Art Statement
I work with continuous fluidity and imperfection as a means to stay open: to learning, unlearning, and unexpected shifts in thought and form. I trust this process to nourish me steadily while making space for the raw energy of sudden epiphanies.
I work within abstraction, responding intuitively to colour, mark-making, and the tactile nature of materials. This instinctive, open-ended approach has led me to describe my work as Temporal Feral Forms, transient in nature, materially responsive, and resistant to fixed categorisation.
When I think about my work in the expanded field, I hold both the present and the past in mind. I’m deeply engaged with contemporary conversations, but I also return to the ancient origins of art: from the portable scored ochre of early humans to paintings flickering in fiery torchlight on cave walls. Art – in both the making and the being with it – transcends the limitations of organised life and opens a portal to an enigmatic, non-verbal connection with our deepest (fallible) humanity.
As a low-income artist raising two young children, my working-class background gives me the agency to think, make, and sustain a practice that questions dominant capitalist systems – unravelling who benefits, and why those systems persist. I’ve recently been exploring anarchafeminism, whose principles resonate with how I’ve already been working and living – particularly autonomy, resistance to hierarchy, and a sense of interconnectedness.

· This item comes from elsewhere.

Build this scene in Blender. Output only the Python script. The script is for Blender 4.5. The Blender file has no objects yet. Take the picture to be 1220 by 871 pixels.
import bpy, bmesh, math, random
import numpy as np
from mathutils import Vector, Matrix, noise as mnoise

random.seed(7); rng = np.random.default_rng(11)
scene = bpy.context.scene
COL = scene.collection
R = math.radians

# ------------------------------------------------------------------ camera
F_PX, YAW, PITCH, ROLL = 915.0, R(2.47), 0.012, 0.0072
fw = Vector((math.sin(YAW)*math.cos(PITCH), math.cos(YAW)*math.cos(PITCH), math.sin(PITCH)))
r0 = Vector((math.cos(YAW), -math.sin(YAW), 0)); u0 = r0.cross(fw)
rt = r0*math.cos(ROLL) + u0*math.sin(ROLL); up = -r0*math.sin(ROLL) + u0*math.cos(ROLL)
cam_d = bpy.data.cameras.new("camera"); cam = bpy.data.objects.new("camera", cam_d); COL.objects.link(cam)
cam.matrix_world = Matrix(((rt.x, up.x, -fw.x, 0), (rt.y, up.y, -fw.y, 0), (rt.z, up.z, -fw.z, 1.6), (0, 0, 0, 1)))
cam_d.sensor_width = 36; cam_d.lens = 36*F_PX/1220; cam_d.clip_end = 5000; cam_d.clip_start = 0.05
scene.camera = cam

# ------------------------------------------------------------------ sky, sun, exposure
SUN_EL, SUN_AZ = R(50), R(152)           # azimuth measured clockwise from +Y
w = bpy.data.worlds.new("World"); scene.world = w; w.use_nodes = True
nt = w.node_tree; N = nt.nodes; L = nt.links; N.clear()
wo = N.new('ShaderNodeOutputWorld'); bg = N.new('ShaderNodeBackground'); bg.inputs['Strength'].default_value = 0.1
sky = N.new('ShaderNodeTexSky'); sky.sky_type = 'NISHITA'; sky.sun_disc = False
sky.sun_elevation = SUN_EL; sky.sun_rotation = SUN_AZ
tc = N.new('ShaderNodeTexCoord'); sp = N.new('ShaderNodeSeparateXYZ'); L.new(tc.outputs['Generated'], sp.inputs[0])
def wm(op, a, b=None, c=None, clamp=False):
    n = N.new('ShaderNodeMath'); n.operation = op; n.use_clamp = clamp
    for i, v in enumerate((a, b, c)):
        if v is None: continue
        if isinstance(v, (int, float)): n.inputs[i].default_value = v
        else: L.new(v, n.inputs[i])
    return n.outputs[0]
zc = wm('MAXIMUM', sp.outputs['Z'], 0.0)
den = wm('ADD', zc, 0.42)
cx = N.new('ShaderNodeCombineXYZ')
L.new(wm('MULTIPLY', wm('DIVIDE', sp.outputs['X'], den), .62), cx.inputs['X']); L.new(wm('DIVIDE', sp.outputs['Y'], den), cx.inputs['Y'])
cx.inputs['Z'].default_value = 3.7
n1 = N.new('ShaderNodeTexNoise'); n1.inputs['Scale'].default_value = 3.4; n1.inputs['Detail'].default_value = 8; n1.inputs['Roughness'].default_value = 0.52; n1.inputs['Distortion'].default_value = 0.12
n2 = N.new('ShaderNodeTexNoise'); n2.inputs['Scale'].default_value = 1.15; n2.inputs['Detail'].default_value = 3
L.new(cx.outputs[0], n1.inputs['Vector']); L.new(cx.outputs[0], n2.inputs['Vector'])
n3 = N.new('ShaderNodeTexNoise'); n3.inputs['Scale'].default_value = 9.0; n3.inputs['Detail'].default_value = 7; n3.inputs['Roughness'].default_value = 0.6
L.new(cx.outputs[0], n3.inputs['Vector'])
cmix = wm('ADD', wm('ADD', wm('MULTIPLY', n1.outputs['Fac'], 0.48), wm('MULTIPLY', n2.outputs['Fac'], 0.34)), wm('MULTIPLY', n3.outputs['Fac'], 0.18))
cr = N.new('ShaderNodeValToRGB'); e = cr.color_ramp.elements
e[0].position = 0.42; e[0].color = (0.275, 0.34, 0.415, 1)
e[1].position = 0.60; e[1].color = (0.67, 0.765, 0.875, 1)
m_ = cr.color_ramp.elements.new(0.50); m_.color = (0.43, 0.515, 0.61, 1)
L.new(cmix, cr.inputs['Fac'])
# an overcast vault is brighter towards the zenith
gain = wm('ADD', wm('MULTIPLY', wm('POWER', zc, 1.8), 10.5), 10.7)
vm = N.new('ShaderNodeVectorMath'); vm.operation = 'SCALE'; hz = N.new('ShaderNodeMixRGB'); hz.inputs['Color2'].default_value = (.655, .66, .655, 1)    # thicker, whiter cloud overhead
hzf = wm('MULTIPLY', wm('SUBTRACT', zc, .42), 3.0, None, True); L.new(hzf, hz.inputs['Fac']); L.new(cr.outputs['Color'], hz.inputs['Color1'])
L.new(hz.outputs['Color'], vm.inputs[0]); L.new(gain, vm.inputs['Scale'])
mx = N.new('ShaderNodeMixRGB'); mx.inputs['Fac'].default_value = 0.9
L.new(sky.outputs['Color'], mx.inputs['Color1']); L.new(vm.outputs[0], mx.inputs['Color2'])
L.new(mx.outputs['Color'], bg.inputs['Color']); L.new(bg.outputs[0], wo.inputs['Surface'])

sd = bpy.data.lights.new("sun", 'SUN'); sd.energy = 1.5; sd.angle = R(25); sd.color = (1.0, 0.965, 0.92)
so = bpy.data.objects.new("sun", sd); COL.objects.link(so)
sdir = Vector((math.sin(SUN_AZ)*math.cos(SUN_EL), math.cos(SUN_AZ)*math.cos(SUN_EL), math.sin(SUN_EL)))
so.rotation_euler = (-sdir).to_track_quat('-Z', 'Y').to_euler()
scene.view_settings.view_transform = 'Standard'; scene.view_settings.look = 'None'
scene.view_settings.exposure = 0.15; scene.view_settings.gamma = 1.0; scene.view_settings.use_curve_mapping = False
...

I find it inspiring to be part of a collective within working-class cultural history and present time, where imagination and creativity come together to make ambitious, critically engaged art – without contorting ourselves, our lives, or our practices into ideologies that ultimately benefit only the ruling class.
Aluminium cooking foil is a cheap, democratic material, full of potential and interesting properties. It allows me to work with a variety of sizes, processes, and speeds. Conceptually, I like how the foil substrate contributes as much to the painting as the paint and my actions. It is easily portable. There are no hidden support structures dictating size, shape, or form. Instead, there are perpetual stories of movement and adaptation, with momentary pauses of repose here and there.
These stories run throughout my whole process: how I begin the work mentally and physically moving; how the materials move in response; how fragility and strength are explored; how the work is installed; how a person moves around the work; how the work is packed up, stored, unpacked, and reacquainted with – each time visibly ageing and changing. In accepting entropy, I make space for a practice that refuses closure – one that evolves, adapts, and continues to listen.